Okay, "tangible advantage or benefit for anyone other than Trump." But what tangible advantage or benefit would Trump derive from boots-on-ground in Iran? He's not a man of firm philosophical standing, but "isolationist" is something he gets called a lot more than "imperialist." There would be heavy political cost to deploying troops anywhere they aren't needed for humanitarian aims and considering how sclerotic and ineffectual the Iranian regime is, why fucking bother? Do we expect retaliation? As I said, I expected retaliation after Soleimani and it effectively never came. Shit, I think the world expected retaliation after Nimr al-Nimr and it came in the form of memes. There was a time when the Iranians were enthusiastic and skillful practitioners of terrorism but that time is clearly past. If they were gonna pop off they woulda done long since. As far as workshopping a regime change, it serves the same purpose as "bombing is good tho", something they definitely need to do considering Trump ran on isolationism. Besides which the right-wing think tanks have long been at "wall it off and it will collapse on its own" with Iran, even before the Soviet Union did exactly that (and long, LONG before Syria did exactly that). The argument is basically that the tree is about to fall anyway, why rush at it with an axe when you can sit back, crack open a Busch Light and watch it fall. Operation Enduring Freedom cost about $2.3T. Trump ain't big on numbers or price tags but he definitely listens to prices. I guarantee you he asked how much a MOAB cost.
Will there be more resistance than there was before we invaded Afghanistan and Iraq? If there IS quantifiably MORE resistance than pre- Afghanistan and Iraq is it actually enough to stop Gulf War 3? If the coequal branches of government were functioning that way I might be tentatively able to think that would be enough. As it stands I don't think so. Unless the armed forces themselves refuse to go, the whole chain of command as it currently exists has no concern for soldiers within reach of truck bombs. Current evidence suggests those in charge of issuing orders to make Netanyahus wishes into military reality will do so when ordered. That's why Trump and Co gutted the generals and the JAG. that's the purpose behind doing that. I won't talk the finer points of the theology of the crazies. We agree that it's perfectly malleable to the political demands of Republicans. That's the important part. I keep my finger on their pulse because it's often predictive of the specifics of the latest stochastic terrorism. At the moment the crazies are promoting the morality and hilarity of running over Pride parades with their trucks.But there will be significant resistance to putting soldiers anywhere they are within easy reach of a truck bomb.

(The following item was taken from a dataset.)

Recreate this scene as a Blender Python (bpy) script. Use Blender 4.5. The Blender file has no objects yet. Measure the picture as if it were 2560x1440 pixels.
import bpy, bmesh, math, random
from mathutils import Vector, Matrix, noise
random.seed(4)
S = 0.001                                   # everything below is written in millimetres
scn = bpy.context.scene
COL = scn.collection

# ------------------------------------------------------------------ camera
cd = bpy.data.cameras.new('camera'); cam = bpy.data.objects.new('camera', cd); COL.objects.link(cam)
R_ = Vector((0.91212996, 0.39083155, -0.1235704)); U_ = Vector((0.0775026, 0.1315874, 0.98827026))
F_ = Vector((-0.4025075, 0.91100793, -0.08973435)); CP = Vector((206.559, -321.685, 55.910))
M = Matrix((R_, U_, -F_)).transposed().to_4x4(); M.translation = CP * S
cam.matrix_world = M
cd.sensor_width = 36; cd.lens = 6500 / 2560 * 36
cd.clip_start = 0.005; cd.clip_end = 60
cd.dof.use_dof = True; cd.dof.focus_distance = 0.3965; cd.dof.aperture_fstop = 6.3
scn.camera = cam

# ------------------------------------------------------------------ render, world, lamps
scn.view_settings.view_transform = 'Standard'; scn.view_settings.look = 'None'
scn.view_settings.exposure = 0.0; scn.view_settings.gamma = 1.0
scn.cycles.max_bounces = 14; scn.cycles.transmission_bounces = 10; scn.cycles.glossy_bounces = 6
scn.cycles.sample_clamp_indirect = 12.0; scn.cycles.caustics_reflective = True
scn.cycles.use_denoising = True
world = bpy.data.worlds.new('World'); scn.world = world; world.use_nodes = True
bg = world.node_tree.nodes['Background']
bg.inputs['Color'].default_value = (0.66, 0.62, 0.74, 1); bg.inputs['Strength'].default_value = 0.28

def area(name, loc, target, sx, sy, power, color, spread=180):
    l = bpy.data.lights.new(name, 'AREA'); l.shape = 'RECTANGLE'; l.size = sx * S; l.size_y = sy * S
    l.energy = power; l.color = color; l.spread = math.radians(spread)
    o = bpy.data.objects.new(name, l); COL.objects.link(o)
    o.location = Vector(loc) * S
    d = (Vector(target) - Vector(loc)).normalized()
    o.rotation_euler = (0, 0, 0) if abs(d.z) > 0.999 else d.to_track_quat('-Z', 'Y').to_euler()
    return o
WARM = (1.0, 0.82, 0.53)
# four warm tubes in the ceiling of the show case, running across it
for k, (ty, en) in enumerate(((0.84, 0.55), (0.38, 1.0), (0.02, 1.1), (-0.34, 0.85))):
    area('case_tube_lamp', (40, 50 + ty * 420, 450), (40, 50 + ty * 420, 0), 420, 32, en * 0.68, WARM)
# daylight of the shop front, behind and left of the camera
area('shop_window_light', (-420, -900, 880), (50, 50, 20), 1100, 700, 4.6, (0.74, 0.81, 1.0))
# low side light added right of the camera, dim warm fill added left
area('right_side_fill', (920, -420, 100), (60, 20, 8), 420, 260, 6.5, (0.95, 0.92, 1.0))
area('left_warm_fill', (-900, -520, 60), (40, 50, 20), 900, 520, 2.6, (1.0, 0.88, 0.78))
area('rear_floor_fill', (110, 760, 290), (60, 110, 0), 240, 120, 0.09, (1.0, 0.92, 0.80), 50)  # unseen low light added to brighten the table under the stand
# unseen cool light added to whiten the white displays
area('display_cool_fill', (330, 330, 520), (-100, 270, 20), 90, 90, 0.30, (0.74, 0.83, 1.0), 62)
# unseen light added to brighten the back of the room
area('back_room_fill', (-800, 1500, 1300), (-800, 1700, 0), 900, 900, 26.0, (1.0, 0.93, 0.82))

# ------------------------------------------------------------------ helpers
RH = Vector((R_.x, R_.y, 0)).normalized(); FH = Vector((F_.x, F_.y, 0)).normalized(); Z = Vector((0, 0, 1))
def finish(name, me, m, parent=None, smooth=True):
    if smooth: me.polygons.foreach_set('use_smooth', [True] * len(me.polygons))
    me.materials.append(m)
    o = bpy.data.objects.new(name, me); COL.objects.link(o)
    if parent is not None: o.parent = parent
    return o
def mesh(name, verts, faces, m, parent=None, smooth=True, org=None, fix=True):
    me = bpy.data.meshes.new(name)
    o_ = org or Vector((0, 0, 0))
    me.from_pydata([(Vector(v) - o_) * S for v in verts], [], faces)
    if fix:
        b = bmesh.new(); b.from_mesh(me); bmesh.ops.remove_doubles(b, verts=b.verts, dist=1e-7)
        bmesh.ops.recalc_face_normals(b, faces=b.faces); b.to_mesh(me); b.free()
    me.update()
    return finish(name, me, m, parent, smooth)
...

Fucking lol we were hella better off 20 years ago and the Dems still rubber-stamped the invasion of Iraq. If Trump wanted boots-on-ground in Iran we'd have boots-on-ground. But what would be the point? Iraq was all about mobile weapons labs and dumb shit like that; we're three days past "we took off from Elmendorf and within twelve hours the Iranian nuclear program was a smoking ruin." is it a smoking ruin? Does it matter? The only thing keeping us from doing it again is we don't currently have the inventory of MOABs (or whatever they're calling them these days). The first time you violate a nation's sovereignty is a problem but after that, it's just a job. Prolly won't even make the news, tbh. Netanyahu doesn't want boots-on-ground in Iran either. Israeli interests start and stop at Israeli sovereignty and the reason Netanyahu is grinding so deeply into this shitshow is Oct 7 showed that he fucked up royally at the ONE PRIORITY he kept harping on, which was "keep Israel safe." "Send a bunch of conscripts a thousand miles away for regime change" is a tough sell.If there IS quantifiably MORE resistance than pre- Afghanistan and Iraq is it actually enough to stop Gulf War 3? If the coequal branches of government were functioning that way I might be tentatively able to think that would be enough.
Current evidence suggests those in charge of issuing orders to make Netanyahus wishes into military reality will do so when ordered.
Well that took me aback. Your point about the relative low 'cost' of a targeted air campaign carries a lot of weight. I suppose this illustrates that I don't have a particularly clear idea of what Bibi and his cohort do want in specific material terms beyond 'Set fire to every country that funds or houses Hamas, Hesbollah, etc.'Fucking lol we were hella better off 20 years ago and the Dems still rubber-stamped the invasion of Iraq.
Netanyahu doesn't want boots-on-ground in Iran either.
"Send a bunch of conscripts a thousand miles away for regime change" is a tough sell.
If you can figure out a way to assign blame to them for something else horrific, real, fake or otherwise, I'm sure someone could manage it.
I would just note on the point of Hezbollah being effectively liquidated, perhaps their historical role and influence out of Lebanon is moot now, but as I understand it, between HB across the middle east and the amalgamation of Iran-aligned militia groups, these are still legitimate asymmetrical threats in the Iranian pocket.
I've certainly never been out of the armchair on this one. And definitely - never count out an ideology. But I cannot recall a time that the various paramilitary Lebanese factions have been this disordered, this powerless and this wrong-footed. Iran is also very much in eclipse. It seems like the Saudis have a handle on all their shit, Israel is running rampant without any other nation doing much other than expressing tepid concern and their allies are decreasing in number and allegiance. Various talking heads have been mouthing off about Iran closing the Strait of Hormuz. At this point, they have to be calculating that doing so will just demonstrate how powerless their navy is. Israel legit controlled their airspace inside a week; what the hell is their Navy going to do?
I will admit to knowing very little about these things… but when I heard this piece the other day I had to double check my maps… um… doesn’t the US 5th fleet operate out of Bahrain? Is there really much of a question as to naval superiority? (Again - I’m not some kind of military junkie - but my guess is an Iranian “closure” is not much more than posturing) Various talking heads have been mouthing off about Iran closing the Strait of Hormuz
And lo, when the people of Iran saw they had been attacked, they cheered in gratitude and toppled their overlords in favour of liberal democracy.